Reading this translation also raises interesting questions about the translation process — which is one of those topics that you think you understand until you think about it a bit more.

Some American readers will be amused by the Spanish title, which is “Harry Potter y la piedra filosofal” (the Philosopher’s Stone) — which is the literal title in British English, but not the American one. It was changed to “the Sorcerer’s Stone” apparently due to expectations that “philosopher” would not appeal to American children, and that they wouldn’t know what the Philosopher’s Stone was.

Chapter 1 is titled “El niño que vivió”, which again is literally the same as in English: “The boy who lived.” However, the verb “vivir” in Spanish doesn’t quite have the nuance that “live” does in English (that it can also mean “survive”), so it probably comes across a bit oddly to Spanish readers.

The first sentence includes a bigger translation gap. The English reads:

Mr. and Mrs. Dursley, of number four, Privet Drive, were proud to say that they were perfectly normal, thank you very much.

That final phrase (“thank you very much”) is a clever injection of the characters’ voices into what is otherwise simple narration — a charming bit that apparently wasn’t translatable. The Spanish version replaces this phrase with “afortunadamente” (“fortunately”), which gets the meaning across, but loses the charm.

One of the other large gaps is in dialect.
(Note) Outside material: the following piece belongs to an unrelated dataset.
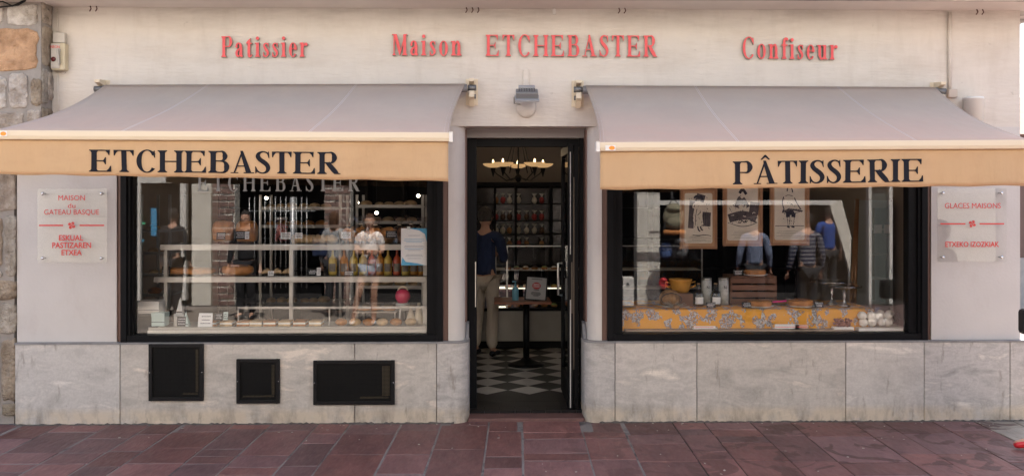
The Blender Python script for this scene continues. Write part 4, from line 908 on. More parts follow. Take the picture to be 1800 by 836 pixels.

Hagrid appears near the end of this chapter, with his rough, uneducated dialect (e.g., “Lily an’ James dead — an’ poor little Harry off ter live with Muggles”). Apparently this is hard or impossible to convey in Spanish, so he sounds (as far as my limited ear can tell) like a normal person: “Lily y James muertos… y el pobrecito Harry tendrá que vivir con muggles” (“Lily and James dead… and poor little Harry has to live with Muggles”).

There is one place where the translation, I think, improves on the original. When Albus Dumbledore walks along Privet Drive, putting out street lamps with a silver lighter, that lighter is called the “Put-Outer” in English, which is awkward and clunky. (One thing Rowling is generally very good at is coining apt and elegant names, so this stands out.) In Spanish, it is the Apagador, from the verb “apagar” (to put out, turn off, extinguish), and that has such a better feel to it!

I’m up to chapter 5 now, make slow but enjoyable progress. Once I finish this book, I want to move on to some books at a similar level that were originally written in Spanish. That should give much more of a “real” feel for the language, without the obstacles posed by translation.